Was weiterhin Sven Knoll und seinesgleichen in dieser „Debatte“ ebenfalls tunlichst unterschlagen ist, dass keineswegs alle 500.000 Südtiroler_innen so sind und so denken wie er & seinesgleichen das tun, und dass sein & seinesgleichen Kulturverständnis keinesfalls von allen Südtiroler_innen geteilt wird - dass, um beim Thema des Tages zu bleiben, sogar sehr viele nur geringen bis überhaupt gar keinen und jedenfalls keinen gesteigerten Wert legen auf religiöse Symbole in den Klassenzimmern und überhaupt. Die aber trotzdem durch und durch leidenschaftliche Südtiroler_innen sind, und gute Christen dazu, und das alles, man höre und staune, völlig unabhängig von Migranten Toleranz und anderen neuzeitlichen Gegebenheiten. (Interessant übrigens, dass gerade Sven Knoll und seine direkten und indirekten Co-Patriot_innen, sonst stets hitzige Verfechter von "Volksbefragung", zu diesem Thema keine solche anregen. Man wird schon wissen, wieso.) Insofern ist es schon sehr vermessen, dass dieser (kleine) Teil der Südtiroler Politik so tut, als seien sein Maßstab und seine "Ideale" auch Maßstab und "Ideal" aller anderen Fünfhunderttausend. Dem ist nämlich, nachweislich, nicht so.  

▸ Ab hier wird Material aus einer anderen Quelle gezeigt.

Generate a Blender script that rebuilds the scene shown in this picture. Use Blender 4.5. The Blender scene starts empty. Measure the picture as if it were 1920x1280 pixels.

Bei welcher Gelegenheit ich auch gleich an einem weiteren Trugbild rütteln möchte, das Sven Knoll & ähnliche (angebliche) Heimatmenschen der gutgläubigen Bevölkerung gern vorgaukeln, nämlich, dass die christliche Religion die einzige sei, die ihren Gläubigen „Werte“ vermittelt. Tatsache ist vielmehr: Auch andere Religionen haben und predigen Werte, und zwar ganz ähnliche wie die christliche Religion sie lehrt. Und jedenfalls ist sowieso auf dem Holzweg, wer da meint, (s)eine Religion sei besser als die andere. (Taliban lässt grüßen.)

Dass es übrigens mit den religiösen Gefühlen der allgemeinen Menschheit schon längst nicht mehr so einheitlich bestellt ist, wie Sven Knoll & seinesgleichen sich das offenbar wünschen, und der ihnen zuge-hörigen Bevölkerung weismachen wollen, und dass diese Tatsache mit den neuen und alten Muslimen unserer Gesellschaft oder gar Islamisierung überhaupt nichts zu tun hat, zeigt sehr schön ein Artikel der (konservativen!) NZZ aus der räumlich und ideell nahen Schweiz, der just dieser Tage (sehr willkommen!) auf meinen Bildschirm gerauscht kam - und er berichtet so:

„Von einer «Islamisierung» der Schweiz kann hingegen keine Rede sein: Die Muslime stellen mit fünf Prozent der Bevölkerung zwar die grösste nicht-christliche Gruppe. Die muslimische Gemeinschaft in der Schweiz ist aber jüngst nicht gewachsen. (...) Der Trend heisse nicht religiöser Pluralismus, sondern Konfessionslosigkeit. (...)"

So einfach und schlicht ist also nämlich die Antwort auf all die Fragen, von denen die Südtiroler Menschheit dieser Tage aufgescheucht wurde: Die Welt verändert sich, und mit ihre ihre Menschen (vielleicht ist's aber auch umgekehrt) - auch wenn einige das partout nicht wahrhaben wollen. So ist es also völlig unangemessen und zutiefst verlogen, wenn das Abflauen religiöser Inbrunst neuen und weniger neuen Bürger*innen anderer Religion(en) in die Schuhe geschoben werden soll, und/oder einer mehr oder weniger großen Anzahl an Kreuzen in Schulklassen (was wiederum gern jenen "Fremden" in die Schuhe geschoben würde). Wenn schon Schuldige namhaft gemacht werden müssen (wovon ich nicht überzeugt bin), für diesen Niedergang allen Religiösen hierzulande: "Die Anderen" sind es jedenfalls nicht. Das weiß, offenbar, auch Sven Knoll sehr gut. Schade bloß, dass er nicht dazu steht, und seiner gutgläubigen Gefolgschaft lieber ein schäbiges X für ein gutes U vormacht, indem er behaupt, der Kirchgänger-Drain liege daran, dass  „das eine persönliche Entscheidung ist und diese Leute das Kreuz (sic!) eben lieber in der eigenen Stube anbeten, statt in der Kirche“.

Die Erklärung aber, wozu er dann Kreuze in den Klassenzimmern verlangt, bleibt Sven Knoll schuldig.